La nécessité de l’heure : imposer aux directions syndicales la rupture du dialogue social

Le gouvernement, malgré sa fragilisation, semble pourtant sur le point d’engranger, comme on dit dans le langage des appareils syndicaux, deux victoires politiques dans le secteur de l’enseignement : la liquidation des décrets de 1950, objectif de la bourgeoisie depuis des décennies, et l’aggravation des « rythmes scolaires », au point d’enfoncer un coin dans la définition des services des enseignants du premier degré pour aller vers l’annualisation et plus de 38 semaines de cours.

Les enseignants sont-ils subjugués par cette politique ? Bien entendu non : ils ont tenté de se mettre en mouvement dans l’enseignement primaire, ils ont tenté de le faire, au moins partiellement, dans l’enseignement secondaire. L’obstacle à la mobilisation a été et reste la position des directions syndicales, en particulier celles du Snes et du Snuipp, chacune à leur manière, et à leur place déterminante. Par leur approbation, par leur participation au processus d’écriture et d’adoption des décrets, elles portent aux enseignants un coup décisif. Ce faisant, elles portent aussi un coup au syndicat lui-même, construction historique de la profession.

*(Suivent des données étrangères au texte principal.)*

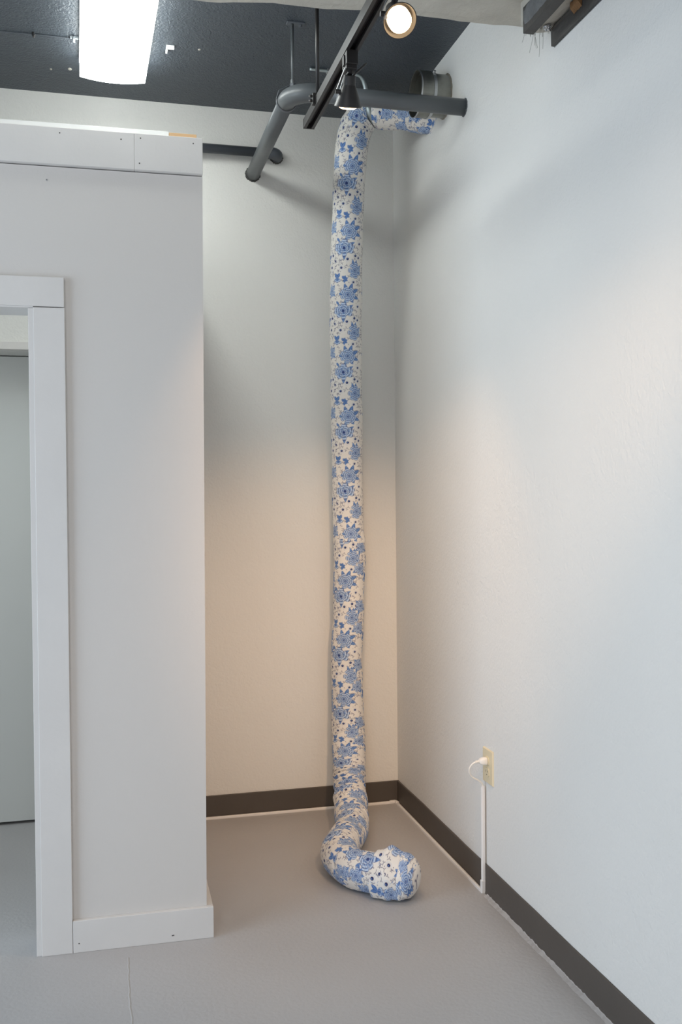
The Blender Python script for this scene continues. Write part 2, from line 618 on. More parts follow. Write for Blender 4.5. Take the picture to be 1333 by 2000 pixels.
def bud(cx, cy, s, rot):
    leaf(cx, cy, rot - 0.5, s * 1.05, 0.33 * s, 0.1)
    leaf(cx, cy, rot + 0.5, s * 1.05, 0.33 * s, 0.1)
    for a in (-0.7, 0.7, 0.0):
        petal(cx, cy, rot + math.pi + a, s * 0.95, 0.42 * s, 0.05)


def berry(cx, cy, s=24):
    dot(cx, cy, s * 1.75, LIGHT * 0.9, 0.55, ring=3.0)
    dot(cx, cy, s, BERRY)
    dot(cx - s * 0.2, cy - s * 0.2, s * 0.3, MID)


def sprig(cx, cy, a, s):
    ex, ey = cx + math.cos(a) * s, cy + math.sin(a) * s
    stroke([(cx, cy), ((cx + ex) / 2 + 4 * math.sin(a), (cy + ey) / 2 - 4 * math.cos(a)), (ex, ey)], 6.5, TWIG)
    for da in (-0.8, 0.75):
        b = a + da
        stroke([(ex, ey), (ex + math.cos(b) * s * 0.55, ey + math.sin(b) * s * 0.55)], 6, TWIG)
        dot(ex + math.cos(b) * s * 0.6, ey + math.sin(b) * s * 0.6, 6.5, TWIG)


def uu(px):                       # position across the visible half -> distance round the tube
    return 933 + 297 * math.asin(max(-0.999, min(0.999, (px - 552) / 297.0)))


def cluster(ox, oy):
    """flowers of one repeat; ox, oy shift the group"""
    def P(x, y):
        return ox + x, oy + y
    # stems
    stroke([P(-180, 30), P(-110, -20), P(-60, -30)], 9, TWIG)
    stroke([P(-50, -205), P(-90, -100), P(60, -60)], 9, TWIG)
    stroke([P(-60, 120), P(-130, 230), P(-220, 150)], 9, TWIG)
    stroke([P(60, -90), P(160, -120), P(240, -95)], 9, TWIG)
    # round rose with its leaves
    for a, l in ((-1.9, 150), (-1.2, 165), (-0.45, 165), (0.35, 165), (1.0, 120)):
        x, y = P(20 * math.cos(a) * 3, 20 * math.sin(a) * 3)
        leaf(x, y, a, l, 38)
    x, y = P(-60, -20)
    leaf(x, y, math.pi - 0.1, 110, 42)
    x, y = P(0, 0)
    rose(x, y, 128, 1.05)
    # open flower below
    x, y = P(-90, 320)
    for a, l in ((-1.35, 190), (-0.55, 205), (0.45, 185), (1.55, 210), (1.35, 150), (3.5, 170)):
        leaf(x, y, a, l, 40)
    peony(x, y - 5, 172)
    # nodding flower above right
    x, y = P(135, -470)
    for a, l in ((-1.85, 205), (-1.45, 190), (-0.6, 165), (0.3, 140)):
        leaf(x, y, a, l, 36)
    rose(x, y, 118, 1.25, 0.4)
    # bud with paired leaves, small leaf group
    x, y = P(-220, -320)
    bud(x, y, 95, -1.6)
    x, y = P(-75, -300)
    for a in (-2.2, -1.3, -0.4, 0.5, 1.5):
        leaf(x, y, a, 70, 24, 0.15)
    # curl leaf
    x, y = P(-235, 130)
    leaf(x, y, 0.9, 95, 24)
    for bx, by in ((-265, -645), (-140, -520), (130, -755), (105, -245), (205, 235), (205, 505), (-370, -520), (-20, -690), (-330, 470)):
        x, y = P(bx, by)
        berry(x, y, 22 if bx % 2 else 25)
    x, y = P(-262, -555)
    dot(x, y, 20, BERRY)
    dot(x - 3, y - 9, 15, BASE)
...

Le Snes, qui portait alors un autre nom, a été formé en décembre 1935 dans le cadre de la préparation de la réunification de la CGT et de la CGTU. Il a constitué, il constitue encore le syndicat national, reposant sur un statut national, et c’est pour cette raison qu’il a la prééminence et qu’il est majoritaire dans les élections professionnelles. En rompant le lien étroit entre le statut (dont les décrets de 1950) et le syndicat - puisque celui-ci a, au vu et au su de tout le monde, pris en charge cette politique, allant même jusqu’à dénoncer dans sa presse les décrets de 1950 -, la direction du Snes s’engage dans une voie comparable à celle du Sni. La destruction du statut est parallèle à celle du syndicat. Si le Sni a été liquidé par sa direction avant que le statut des enseignants du premier degré soit constamment grignoté, celle du Snes elle a accepté la liquidation des décrets de 1950… ce qui aura sans aucun doute des conséquences sur le taux de syndicalisation, sur la vie des S1, sur les élections professionnelles…

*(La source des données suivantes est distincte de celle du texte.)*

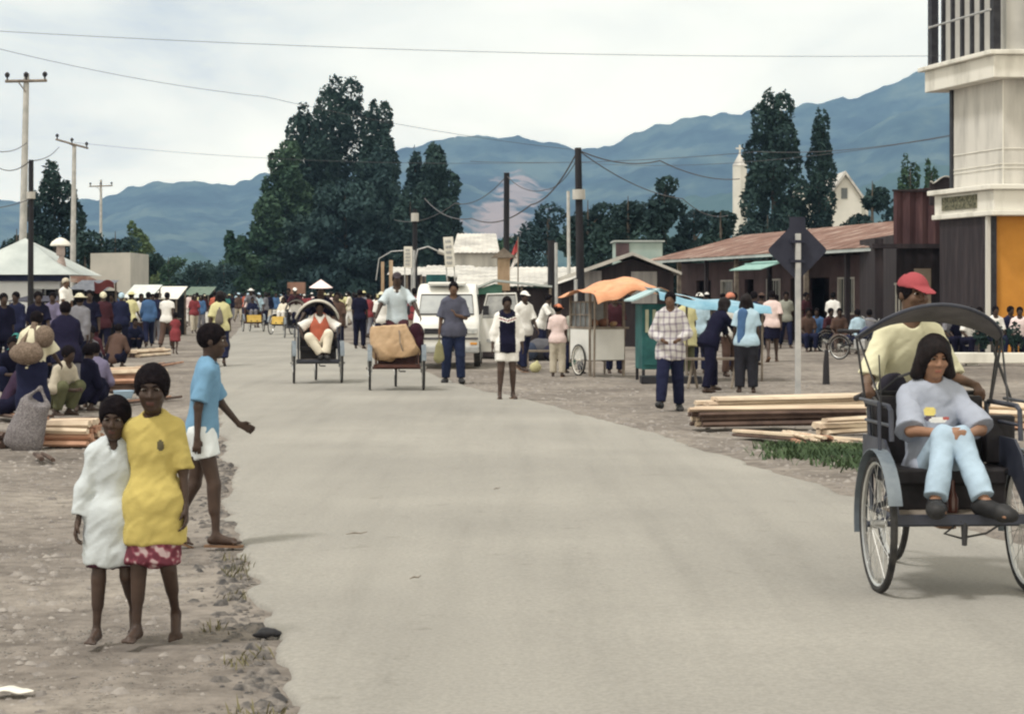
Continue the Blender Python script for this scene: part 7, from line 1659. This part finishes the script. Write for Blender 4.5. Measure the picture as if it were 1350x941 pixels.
stand(88, 541, 1.50, 200, 'person in a dark hooded jacket standing with back turned behind the firewood', dict(mat=cloth('dark_indigo', (32, 30, 52)), sleeve=1.9, loose=.03, hem=.08), dict(mat=C_GRY, len=1.3, loose=.02), hair='afro', pose=dict(lean=14, legR=(8, 5, -4, 4), legL=(10, 5, -6, 4), armR=(30, 10, 60, 4), armL=(30, 10, 60, 4)))
LSIT = [(122, 29.4, 185, C_PLP, C_BLK, 'squatting person in pale purple with back turned behind the firewood', None, None), (100, 28.6, 150, C_BLK, C_BLK, 'squatting person in black beside the one in pale purple', None, None),
        (150, 44, 170, C_BRW, C_BLK, 'crouching person in dark brown before the far firewood', None, None), (70, 27.5, 60, C_BEI, C_OLV, 'person in beige sitting on the ground next to the net-bag woman', None, None),
        (112, 40, 30, C_GRY, C_BLK, 'person in grey squatting in the middle of the left market', None, None), (132, 42, -30, C_MAR, C_BLK, 'person in maroon squatting in the middle of the left market', None, None),
        (14, 32, 20, C_BLK, C_NAVY, 'person in black squatting at the picture edge', None, None), (30, 36, -10, C_TEA, C_NAVY, 'person in teal squatting under the hut', 'wrap', C_TEA), (64, 38, 10, C_NAVY, C_BLK, 'person in navy with a pale cloth cap squatting by the hut', 'wrap', C_OFF),
        (92, 46, 0, C_BRW, C_NAVY, 'person in brown squatting by the dark stall', None, None), (176, 58, 20, C_NAVY, C_BLK, 'person in navy squatting by the awning stalls', None, None), (8, 26.5, 100, cloth('dark_plum', (58, 42, 62)), C_BLK, 'person in dark plum squatting at the very left edge', None, None)]
for i, (px, Y, rz, a_, b_, lab, ht, hm_) in enumerate(LSIT):
    sit(px, Y, 1.58, rz, lab, dict(mat=a_, sleeve=1.5, loose=.02, hem=.0), b_, seat=.22, pose=SQ, hat=ht, hatmat=hm_, hair='afro' if i % 2 else 'short')
LST = [(50, 40, 1.60, 20, C_BLK, C_NAVY, 'standing person in black just right of the thin dark pole', None), (22, 44, 1.62, -20, C_NAVY, C_BLK, 'standing person in navy under the white hut wall', None), (4, 38, 1.60, 30, C_BLK, C_BLK, 'standing person in black at the left picture edge', None),
       (104, 38, 1.58, 170, C_GRY, C_NAVY, 'standing person in a grey shirt behind the squatters', 'brim'), (118, 44, 1.62, 10, C_BLK, C_MAR, 'standing person in black shirt and maroon trousers in the left market', None), (136, 50, 1.60, 190, C_MAR, C_BLK, 'standing person in maroon near the red cloth', 'wrap'),
       (70, 48, 1.6, 0, C_PLP, C_NAVY, 'standing person in pale purple before the low dark stall', None), (160, 56, 1.6, 180, C_NAVY, C_BLK, 'standing person in navy with a light blue head cloth', 'wrapb'), (172, 60, 1.6, 150, C_YLW, C_NAVY, 'standing person in pale yellow by the awning stalls', 'brimy'),
       (196, 62, 1.62, 200, C_BLU, C_NAVY, 'standing person in a bright blue shirt by the white awning', None), (206, 66, 1.6, 170, C_NAVY, C_GRY, 'standing person in navy and grey by the white awning', None), (186, 64, 1.6, 20, C_WH, C_BRW, 'standing person in white between the awning stalls', None),
       (148, 62, 1.6, -10, C_BLK, C_BLK, 'standing person all in black by the red cloth', None), (80, 56, 1.6, 20, C_BRW, C_BLK, 'standing person in brown beside the beige counter', None)]
for i, (px, Y, H, rz, a_, b_, lab, ht) in enumerate(LST):
    stand(px, 0, H, rz, lab, dict(mat=a_, sleeve=[.9, 1.8][i % 2], loose=.016, hem=.05), b_, Y=Y, hat={'wrapb': 'wrap', 'brimy': 'brim'}.get(ht, ht), hatmat={None: None, 'brim': C_OFF, 'wrap': C_OFF, 'wrapb': C_LBL, 'brimy': C_YLW}[ht], pose=[WALK, {}, WALK2][i % 3], hair='afro' if i % 3 == 0 else 'short')
# person on the raised counter with a white shirt
b = MB(); b.bb((X(74, 52), 51.6, 0), (X(96, 52), 52.4, .38)); tag(b.build('wooden_crate', WOODG), 'big wooden crate that a man in white stands on beside the hut', 'crate')
person((X(85, 52), 52, .385), 60, 1.58, 'man in a white shirt standing on the crate beside the hut', tone='mid', vox=.018, top=dict(mat=C_WH, sleeve=.9, loose=.014, hem=.02), bottom=dict(mat=C_NAVY, len=1.9, loose=.014), hat='wrap', hatmat=C_BEI, pose=dict(lean=4, armR=(20, 8, 60, 3)))
# ------------------------------------------------------------------ the far crowd on and beside the road
rc = random.Random(21)
TOPS = [('white', C_WH), ('cream', C_CR), ('pale yellow', C_YLW), ('light blue', C_LBL), ('pink', C_PKS), ('grey', C_GRY), ('black', C_BLK), ('navy', C_NAVY), ('maroon', C_MAR), ('brown', C_BRW), ('blue', C_BLU), ('teal', C_TEA), ('red', C_RED), ('pale purple', C_PLP), ('rust orange', C_OR)]
BOTS = [('navy', C_NAVY), ('black', C_BLK), ('grey', C_GRY), ('brown', C_BRW), ('beige', C_BEI), ('white', C_WH)]
HATS = [(None, ''), (None, ''), (None, ''), ('cap', ', cap'), ('brim', ', brimmed hat'), ('wrap', ', head cloth')]
def far_crowd(n, pxr, Yr, where, gname, dark=False):
    used_ = set(); k_ = 0
    while k_ < n:
        t_, b_, h_ = rc.choice(TOPS+(TOPS[5:10]*3 if dark else TOPS[:5])), rc.choice(BOTS[:4] if dark else BOTS), rc.choice(HATS); key = (t_[0], b_[0], h_[0])
        if key in used_ or t_[0] == b_[0]: continue
        used_.add(key); k_ += 1
        px = pxr[0]+(pxr[1]-pxr[0])*((k_-.5+rc.uniform(-.4, .4))/n); Y = rc.uniform(*Yr)
        H = rc.uniform(1.52, 1.70); rz = rc.choice([0, 180, 175, -170, 10, 90, -90, 20, 160])+rc.uniform(-15, 15)
        lab = 'person, %s shirt, %s %s%s, %s' % (t_[0], b_[0], 'trousers' if k_ % 3 else 'skirt', h_[1], where)
        stand(px, 0, H, rz, lab, dict(mat=t_[1], sleeve=rc.choice([.9, 1.8]), loose=.016, hem=.05), dict(mat=b_[1], len=1.9, loose=.014) if k_ % 3 else dict(kind='skirt', mat=b_[1], len=1.3, loose=.012), Y=Y, vox=.030, hat=h_[0], hatmat=rc.choice([C_WH, C_OFF, C_LBL, C_YLW]),
              group=gname, hair=rc.choice(['short', 'afro', 'bob']), pose=rc.choice([WALK, WALK2, {}]))
far_crowd(15, (105, 215), (68, 98), 'in the left market crowd', 'people in the left market crowd', True)
far_crowd(14, (212, 290), (84, 125), 'far by the left verge', 'people by the left verge')
far_crowd(16, (262, 330), (105, 160), 'far down the road', 'people far down the road')
far_crowd(22, (325, 450), (96, 140), 'behind the yellow-fronted rickshaws', 'people on the road')
far_crowd(20, (425, 520), (66, 110), 'before the big tree clump', 'people at the right verge')
far_crowd(8, (500, 560), (60, 80), 'beside the sheds left of the minivan', 'people beside the sheds')
stand(474, 458, 1.68, 170, 'tall dark figure all in black standing at the road edge between the rickshaws', C_BLK, C_BLK, tone='dark', Y=60, vox=.02)
stand(444, 0, 1.6, 10, 'person in a brown shirt and black trousers right of the white-rimmed rickshaw', C_BRW, C_BLK, Y=52)
stand(503, 0, 1.62, 190, 'person in white with a big pale hat behind the bundle rider', C_WH, C_NAVY, Y=58, hat='brim', hatmat=C_OFF)
# brown box carried on a head
t = stand(391, 0, 1.62, 175, 'person with a big brown box balanced on the head', C_MAR, C_BLK, Y=92, vox=.026, pose=dict(armR=(150, 10, 170, 2), armL=(150, 10, 170, 2)))
b = MB(); b.box((0, 0, 0), (.78, .45, .52)); o = b.build('cardboard_box', mat('brown_box', (.20, .11, .08), (.28, .16, .12), scale=2), None, bevel=.01); o.location = (X(391, 92), 92, 1.62+.26); tag(o, 'large brown box carried on a head above the far crowd', 'box')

Dans le premier degré, les enseignants ont engagé le combat contre le décret « rythmes scolaires ». Mais malgré leurs coups de boutoir, la direction du Snuipp (principal syndicat du 1er degré) a réussi à dévoyer leur combat pour protéger le gouvernement. La direction nationale de ce syndicat, incarnée par son secrétaire général et une publication (qui peut difficilement être caractérisée de syndicale), est largement fustigée dans les salles des maîtres. Mais au sein même de ce syndicat, les assauts des enseignants ont laissé des traces. Ainsi un nombre croissant de responsables départementaux critiquent de plus en plus ouvertement et vivement leur direction nationale. Ce sont ces responsables locaux, en effet, qui sont pris à partie dans les écoles, dans les réunions, par de nombreux enseignants, syndiqués ou non, remontés contre « le syndicat ». Ce sont eux qui constatent la désyndicalisation et le désinvestissement de militants écœurés ou résignés, et qui sentent leur position sociale (liée au rayonnement électoral du syndicat), menacée.

Cela indique clairement que le combat pour que les syndicats soient au service des travailleurs, conformément à leur objet, reste déterminant pour toute victoire. Pour les enseignants, il demeure donc nécessaire d’imposer aux directions syndicales la rupture du dialogue social avec un gouvernement qui défend les intérêts du capital. Les décisions prises tant au niveau de la Fonction publique que sur l’aménagement du décret « rythmes scolaires » le montrent assez. Imposer la rupture aux directions syndicales, imposer le front unique pour le retrait des projets de décrets, tant sur le statut des enseignants que sur les rythmes scolaires, tel est l’axe sur lequel les militants regroupés autour de Combattre pour le socialisme proposent de s’organiser dans l’enseignement.